Problem to work on >> Using the records below, give the number of lines where the word "Blender" appears, with no further output.
++++++++++
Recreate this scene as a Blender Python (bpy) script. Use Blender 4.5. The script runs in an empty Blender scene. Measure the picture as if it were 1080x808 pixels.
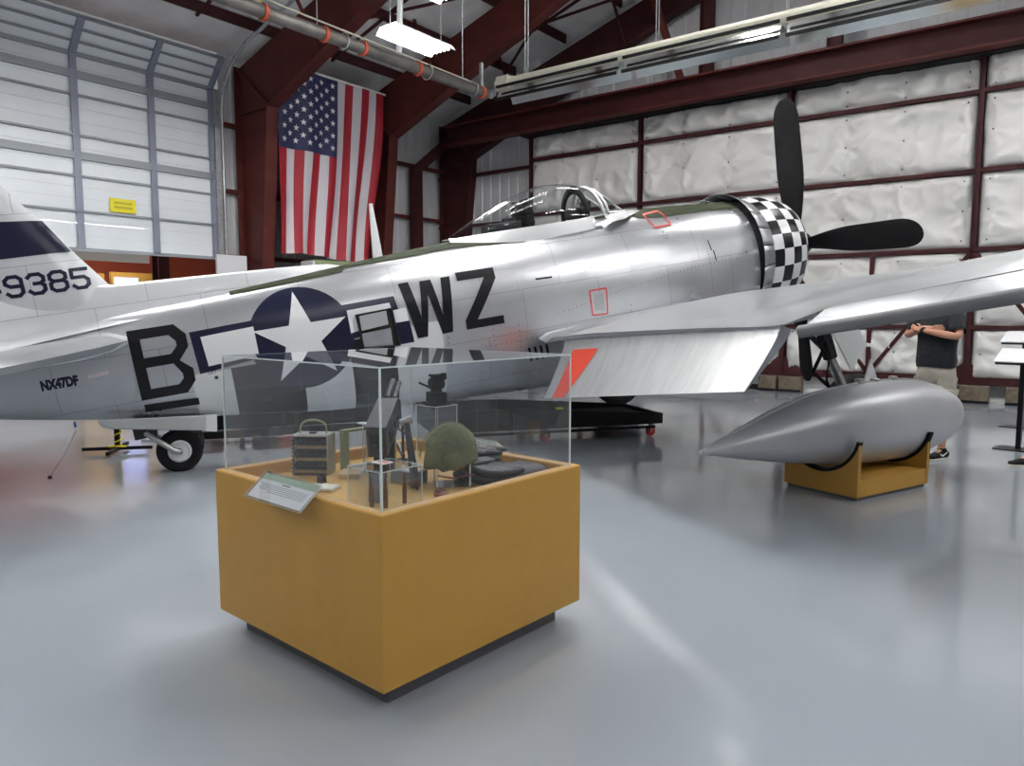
import bpy, bmesh, math, random
from mathutils import Vector, Matrix, noise
C = bpy.context.scene.collection
PI = math.pi
R = math.radians
rnd = random.Random(7)
# ------------------------------------------------------------------ helpers
class MB:
    """collects geometry for ONE mesh object"""
    def __init__(s, xf=None): s.v=[]; s.f=[]; s.m=[]; s.xf=xf
    def add(s, vs, fs, m=0, xf=None):
        b=len(s.v)
        for p in vs:
            p=Vector(p)
            if xf is not None: p=xf@p
            if s.xf is not None: p=s.xf@p
            s.v.append(p)
        for k,f in enumerate(fs):
            s.f.append(tuple(i+b for i in f)); s.m.append(m[k] if isinstance(m,list) else m)
        return s
    def box(s, x0,x1,y0,y1,z0,z1, m=0, xf=None):
        vs=[(x,y,z) for z in (z0,z1) for y in (y0,y1) for x in (x0,x1)]
        return s.add(vs,[(0,2,3,1),(4,5,7,6),(0,1,5,4),(2,6,7,3),(0,4,6,2),(1,3,7,5)],m,xf)
    def bar(s,p0,p1,w,h,m=0,up=(0,0,1),xf=None):
        p0=Vector(p0);p1=Vector(p1);d=(p1-p0).normalized();up=Vector(up)
        if abs(d.dot(up))>.98: up=Vector((1,0,0))
        a=d.cross(up).normalized();b=a.cross(d)
        vs=[p+a*i*w/2+b*j*h/2 for p in (p0,p1) for j in (-1,1) for i in (-1,1)]
        return s.add(vs,[(0,2,3,1),(4,5,7,6),(0,1,5,4),(2,6,7,3),(0,4,6,2),(1,3,7,5)],m,xf)
    def tube(s,path,r,n=10,m=0,cap=True,xf=None,closed=False):
        P=[Vector(p) for p in path];N=len(P)
        rr=r if isinstance(r,(list,tuple)) else [r]*N
        vs=[];ref=None
        for i in range(N):
            if closed: d=(P[(i+1)%N]-P[i-1]).normalized()
            else: d=(P[min(i+1,N-1)]-P[max(i-1,0)]).normalized()
            if ref is None: ref=Vector((0,0,1)) if abs(d.z)<.9 else Vector((1,0,0))
            a=d.cross(ref).normalized(); b=a.cross(d).normalized(); ref=b
            q=rr[i]; qa,qb=q if isinstance(q,tuple) else (q,q)
            for k in range(n):
                t=2*PI*k/n; vs.append(P[i]+a*math.cos(t)*qa+b*math.sin(t)*qb)
        fs=[]
        for i in range(N if closed else N-1):
            j=(i+1)%N
            for k in range(n):
                l=(k+1)%n; fs.append((i*n+k,i*n+l,j*n+l,j*n+k))
        if cap and not closed: fs+= [tuple(range(n))[::-1], tuple((N-1)*n+k for k in range(n))]
        return s.add(vs,fs,m,xf)
    def cyl(s,p0,p1,r0,r1=None,n=16,m=0,xf=None):
        return s.tube([p0,p1],[r0,r0 if r1 is None else r1],n,m,True,xf)
    def lathe(s,prof,n=24,m=0,xf=None,cap=True):   # prof of (r,z) about local z
        vs=[(r*math.cos(2*PI*k/n),r*math.sin(2*PI*k/n),z) for r,z in prof for k in range(n)]
        fs=[(i*n+k,i*n+(k+1)%n,(i+1)*n+(k+1)%n,(i+1)*n+k) for i in range(len(prof)-1) for k in range(n)]
        if cap: fs+=[tuple(range(n))[::-1],tuple((len(prof)-1)*n+k for k in range(n))]
        return s.add(vs,fs,m,xf)
    def loft(s,rings,m=0,closed=True,cap0=False,cap1=False,xf=None):
        n=len(rings[0]);vs=[p for r in rings for p in r];fs=[];e=n if closed else n-1
        for i in range(len(rings)-1):
            for k in range(e):
                l=(k+1)%n;fs.append((i*n+k,i*n+l,(i+1)*n+l,(i+1)*n+k))
        if cap0: fs.append(tuple(range(n))[::-1])
        if cap1: fs.append(tuple((len(rings)-1)*n+k for k in range(n)))
        return s.add(vs,fs,m,xf)
    def prism(s,poly,y0,y1,m=0,xf=None,plane='xz'):   # poly extruded
        n=len(poly)
        def P(a,b,c): return (a,c,b) if plane=='xz' else ((a,b,c) if plane=='xy' else (c,a,b))
        vs=[P(a,b,y0) for a,b in poly]+[P(a,b,y1) for a,b in poly]
        fs=[tuple(range(n)),tuple(range(2*n-1,n-1,-1))]+[(i,(i+1)%n+0,(i+1)%n+n,i+n) for i in range(n)]
        return s.add(vs,fs,m,xf)
    def build(s,name,mats,parent=None,smooth=None,bevel=0,solid=0,subd=0,fix=True):
        me=bpy.data.meshes.new(name)
        me.from_pydata([tuple(p) for p in s.v],[],s.f)
        if not isinstance(mats,(list,tuple)): mats=[mats]
        for k in mats: me.materials.append(k)
        me.polygons.foreach_set('material_index',s.m)
        me.update()
        if fix:
            bm=bmesh.new();bm.from_mesh(me);bmesh.ops.recalc_face_normals(bm,faces=bm.faces);bm.to_mesh(me);bm.free()
        if smooth is not None:
            me.polygons.foreach_set('use_smooth',[True]*len(me.polygons))
            me.set_sharp_from_angle(angle=R(smooth))
        o=bpy.data.objects.new(name,me);C.objects.link(o)
        if parent is not None: o.parent=parent
        if solid:
            q=o.modifiers.new('solid','SOLIDIFY');q.thickness=solid
        if bevel:
            q=o.modifiers.new('bevel','BEVEL');q.width=bevel;q.segments=2;q.limit_method='ANGLE';q.angle_limit=R(40)
        if subd:
            q=o.modifiers.new('sub','SUBSURF');q.levels=subd;q.render_levels=subd
        return o
def tag(o,label=None,cat=None,group=None,kind=None):
    if label: o['label']=label
    if cat: o['category']=cat
    if group: o['group']=group
    if kind: o['kind']=kind
    return o
def thing(name,label,cat,loc=(0,0,0),rz=0,group=None):
    o=bpy.data.objects.new(name,None);C.objects.link(o);o.location=loc;o.rotation_euler=(0,0,rz);o.empty_display_size=.1
    return tag(o,label,cat,group)
def dup(o,parent=None):
    kids=[c for c in bpy.data.objects if c.parent==o]
    c=o.copy();C.objects.link(c)
    if parent is not None: c.parent=parent
    for k in kids: dup(k,c)
    return c
def struct(o): o['kind']='structure'; return o
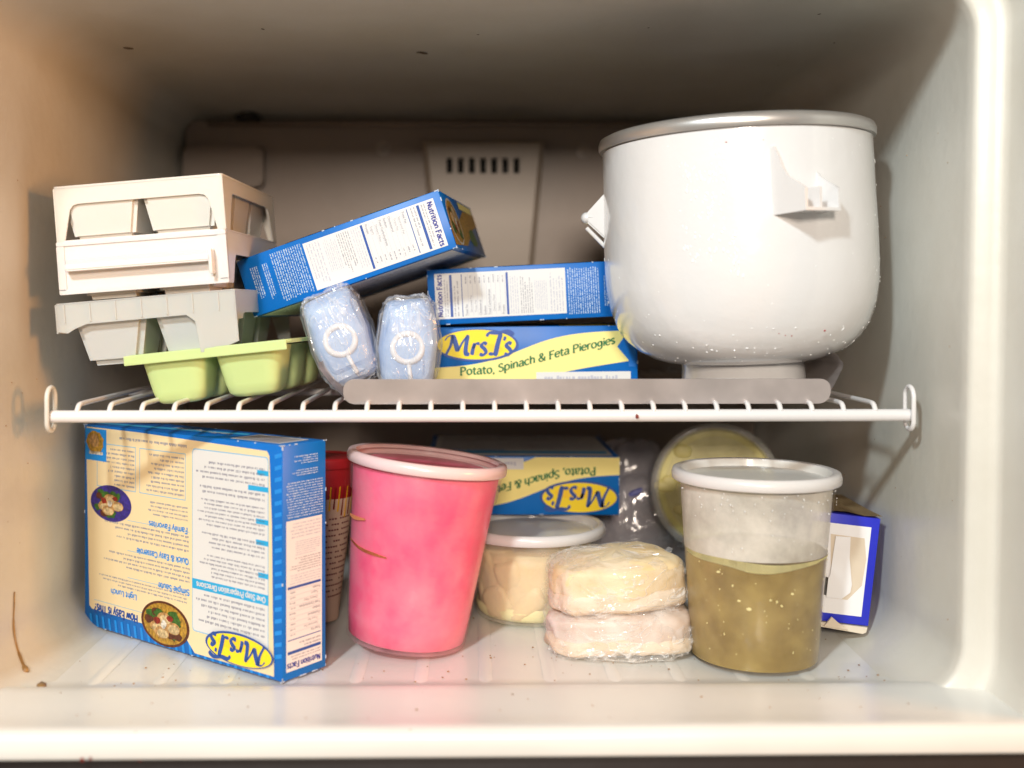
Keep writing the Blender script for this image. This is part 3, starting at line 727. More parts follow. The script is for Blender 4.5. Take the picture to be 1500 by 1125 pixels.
# ------------------------------------------------------------------ ice cream bowl
BOWLM = mat('white_gloss_plastic', (.735,.73,.735), .20, coat=.8, bump=.6, bscale=46, bdist=.0012)
RIMM = mat('brushed_rim', (.70,.68,.66), .34, metal=.78, var=.12, vscale=30)
def bowl():
    c = at(1089, 450, .82)
    t = thing('freezer_bowl', 'large white ice cream maker bowl with grey rim standing on the metal sheet', 'bowl', (c.x,.82,SZ+.0015), (0,R(-2.2),0))
    z0 = EYE - (SZ+.0015)                        # eye level in local z
    ext = [(.0430,0),(.0458,.0003),(.0470,.0015),(.0464,.010),(.0456,.0195),(.0462,.0218),(.0560,.0232),(.066,.0262),(.0770,.0320),(.0865,.0400),(.0935,.0505),(.0985,.0650),(.1010,.0800),(.1017,.095),(.1016,.12),(.1008,.150),(.1002,.1850)]
    zz = lambda z: .025+(z-.0185)*(.196-.025)/(.1985-.0185)
    K = lambda L_: [(r_*.965, zz(z)) for r_, z in L_]
    bm = bmesh.new(); lathe(bm, [(0,.004),(.041,.004),(.0430,0)] + ext[1:] + K([(.1010,.1890),(.096,.1890),(.093,.17),(.091,.10),(.085,.065),(.06,.045),(0,.040)]), 128)
    obj('body', bm, BOWLM, t, True, auto=50)
    bm = bmesh.new(); lathe(bm, K([(.1034,.1880),(.1058,.1882),(.1066,.1900),(.1068,.1935),(.1055,.1968),(.1020,.1985),(.0965,.1990),(.0945,.1975),(.0935,.184)]), 128, close=True)
    obj('rim', bm, RIMM, t, True, auto=60)
    def lug(az, M2=None, kind=0):
        # az: angle from -y towards +x; local x sideways, y outward(-), z up
        M = Matrix.Rotation(R(az), 4, 'Z') @ Matrix.Translation((0,-.0975,.126)) @ Matrix.Rotation(R(21), 4, 'Z')
        bm = bmesh.new(); W = .0165; D = .0250
        fin = [(.001,.045),(-.003,.038),(-.006,.030),(-.010,.0245),(-.016,.0205),(-D+.002,.0165),(-D,.0145),(-D,0),(.010,-.001),(.012,.045)]
        for x0 in (-W, W-.0022):
            a = bmesh.new(); f = [a.verts.new((x0, p[0], p[1])) for p in fin]; b = [a.verts.new((x0+.0022, p[0], p[1])) for p in fin]
            a.faces.new(f); a.faces.new(b[::-1])
            for i in range(len(fin)): a.faces.new((f[i], f[(i+1)%len(fin)], b[(i+1)%len(fin)], b[i]))
            merge(bm, a, M)
        # bottom plate with two holes
        a = bmesh.new(); 
        for (xa_, xb_) in ((-W+.0022,-.0080),(-.0040,.0040),(.0080,W-.0022)): add_box(a, (xa_,-D,0), (xb_,.010,.0022))
        for (xa_, xb_) in ((-.0080,-.0040),(.0040,.0080)): add_box(a, (xa_,-D,0), (xb_,-.0140,.0022)); add_box(a, (xa_,-.0100,0), (xb_,.010,.0022))
        add_box(a, (-.001,-D+.0018,.0022),(.001,.004,.016))
        merge(bm, a, M); obj('mounting_lug', bm, BOWLM, t, auto=30)
    lug(9)
    # left lug: pyramid shaped pivot with a rounded nose
    M = Matrix.Rotation(R(-98), 4, 'Z') @ Matrix.Translation((0,-.0965,.1345))
    bm = bmesh.new(); a = bmesh.new()
    base = [(-.013,.003,-.022),(.013,.003,-.022),(.013,.003,.026),(-.013,.003,.026)]; tip = [(-.006,-.0175,-.001),(.006,-.0175,-.001),(.006,-.0175,.006),(-.006,-.0175,.006)]
    v1 = [a.verts.new(p) for p in base]; v2 = [a.verts.new(p) for p in tip]
    a.faces.new(v1); a.faces.new(v2[::-1])
    for i in range(4): a.faces.new((v1[i], v1[(i+1)%4], v2[(i+1)%4], v2[i]))
    bmesh.ops.bevel(a, geom=a.edges[:], offset=.0012, segments=2, affect='EDGES'); merge(bm, a, M)
    a = bmesh.new(); bmesh.ops.create_uvsphere(a, u_segments=20, v_segments=12, radius=.0048, matrix=Matrix.Translation((0,-.0175,.0025)) @ Matrix.Diagonal((1.5,1,1,1))); merge(bm, a, M)
    a = bmesh.new(); tube(a, [(0,-.018,-.005),(0,.002,-.027)], .0016, 8); tube(a, [(.010,.001,.002),(.0065,-.017,.003)], .0005, 6); merge(bm, a, M)
    obj('pivot_lug', bm, BOWLM, t, True, auto=35)
    # frost beads and drips stuck to the wall of the bowl
    FR = mat('frost_bead', (.88,.89,.90), .06, coat=1, spec=1)
    bm = bmesh.new()
    prof = [(z, r) for r, z in ext[6:]]
    def rad(z):
        for (za, ra), (zb2, rb) in zip(prof, prof[1:]):
            if za <= z <= zb2 or (z < za and za == prof[0][0]): return ra + (rb-ra)*(z-za)/(zb2-za)
        return .1038
    def bead(az, z, s, st=1.0):
        r = rad(z); n_ = Vector((math.sin(R(az)), -math.cos(R(az)), -.6 if z < .05 else 0)).normalized(); p = Vector((r*math.sin(R(az)), -r*math.cos(R(az)), z))
        rot = n_.to_track_quat('Z', 'Y').to_matrix().to_4x4()
        bmesh.ops.create_uvsphere(bm, u_segments=8, v_segments=6, radius=s, matrix=Matrix.Translation(p) @ rot @ Matrix.Diagonal((random.uniform(.8,1.1), st*random.uniform(.8,1.6), .45, 1)))
    rg = random.Random(3)
    for k in range(150):
        col = rg.choice((-33,-29,-24,-20,-15)); z = rg.uniform(.095,.165) if col != -20 else rg.uniform(.10,.178)
        if col == -15: z = rg.uniform(.085,.115)
        bead(col + rg.gauss(0,1.5), z, rg.uniform(.0003,.0009), 1.5)
    for k in range(70): bead(rg.uniform(-90,80), rg.uniform(.028,.18), rg.uniform(.0002,.0005), 1)
    for k in range(60): bead(rg.uniform(-70,70), rg.uniform(.026,.05), rg.uniform(.0004,.0012), .8)
    for k in range(45): bead(rg.choice((-101,76))+rg.uniform(-7,7), rg.uniform(.03,.17), rg.uniform(.0005,.0011), 1.4)
    obj('frost', bm, FR, t, True, kind='stuff')
    bm = bmesh.new()
    for az, z, s in ((2,.0455,.0004),(5,.044,.0004),(8,.0435,.0005),(24,.046,.0008),(-17,.176,.0006),(-3,.176,.0003)):
        r = rad(z); lump(bm, Vector((r*math.sin(R(az)), -r*math.cos(R(az)), z)), s, (1.6,1,.8))
    obj('red_specks', bm, mat('red_speck', (.35,.03,.03), .5), t, kind='stuff')
bowl()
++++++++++
Full solution >> 2